Non-OPEC yet to pledge concrete oil output steps after OPEC meeting

Officials and experts from OPEC countries and non-OPEC nations met for consultations in Vienna on Saturday

Reuters

Non-OPEC producers made no specific commitment on Saturday to join the Organisation of the Petroleum Exporting Countries in limiting oil output levels to prop up prices – a stance that suggested they wanted OPEC to solve its differences first.

Officials and experts from OPEC countries and non-OPEC nations including Azerbaijan, Brazil, Kazakhstan, Mexico, Oman and Russia met for consultations in Vienna on Saturday and only agreed to meet again in November before a scheduled regular OPEC meeting on November 30, they said in a statement.

A day earlier, OPEC members themselves were unable to agreed on how to implement a global deal to limit output after hours of talks amid objections by Iran which has been reluctant to even freeze its output levels, sources said.

“We have to agree on the real numbers,” non-OPEC Kazakhstan’s vice-minister of energy, Magsum Mirzagaliev, told reporters after seven hours of talks on Saturday.

“It is important that we meet once again with detailed numbers. We agreed that we have to meet in three-four weeks with numbers, because every country has his own opinion,” he said.

OPEC and non-OPEC said in a joint statement the meeting on Saturday was a “positive development” towards reaching a global output limiting deal on November 30.

Oil is trading closer to $50 a barrel, less than half its price of mid-2014, weighed down by persistent oversupply and squeezing the incomes of exporting nations.

Last month, OPEC agreed at a meeting in Algeria very modest production cuts, its first since 2008, in an effort to help prop up prices. But the cuts have yet to be finalised.

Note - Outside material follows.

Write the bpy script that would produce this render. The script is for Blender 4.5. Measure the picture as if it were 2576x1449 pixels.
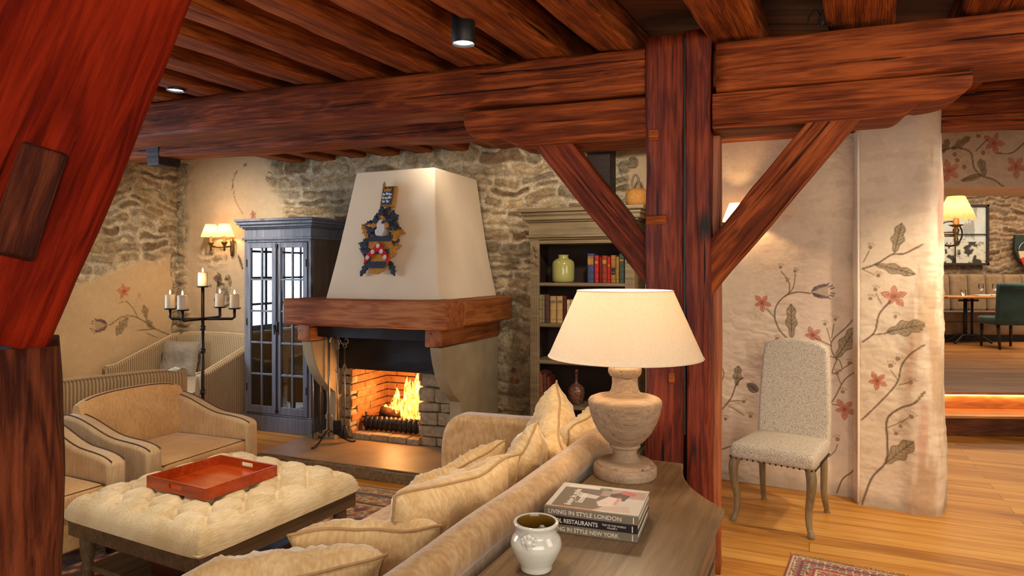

The meeting of OPEC experts, known as OPEC’s High Committee, does not decide policy but will make recommendations to the next OPEC ministerial meeting on November 30.

The meeting on Friday exposed old fault lines among OPEC members, especially the organisation’s de facto leader Saudi Arabia and its arch-rival Iran.

Tehran argues it wants to regain its oil market share it had lost during years of sanctions, which were eased earlier this year as part of a nuclear deal with the West.

Riyadh, which is fighting several proxy wars with Iran, including in Syria and Yemen, is reluctant to make concessions to Tehran.

Waiting for OPEC

OPEC members have not agreed between themselves on a single set of production figures from which to make the agreed cutbacks, and members including Iraq, Iran, Libya and Nigeria – whose output has been held back by sanctions or conflict – have asked for special treatment in curbing output.

The last time OPEC persuaded non-OPEC nations to make joint cuts was as lon ago as the start of the millennium.

Azerbaijan’s energy minister Natig Aliyev told reporters before the start of the meeting he believed the global deal was still possible.

“Just one week ago we met with the president of Venezuela,” he said, in reference to the south American OPEC member which has been pushing for measures to support prices.

“Venezuela and Azerbaijan agree that some measures will be taken to stabilise the market. We agreed the price of oil can be around $60 per barrel.”

Brazil’s representative said his country was attending only as an observer. “Brazilian production will increase in the next few years,” said Brazilian official Marcio Felix.

Russia, one of the world’s top producers, which has been supporting joint actions with OPEC, also attended the meeting in Vienna but made no public comment.

Two OPEC sources said Russian energy officials told the gathering that Moscow was still willing to freeze its output levels if OPEC agreed to cap its production.

“Russia is ready but they want to see in detail figures agreed for yesterday,” one of the sources said. Another source said Russia would freeze if OPEC agreed to reduce output.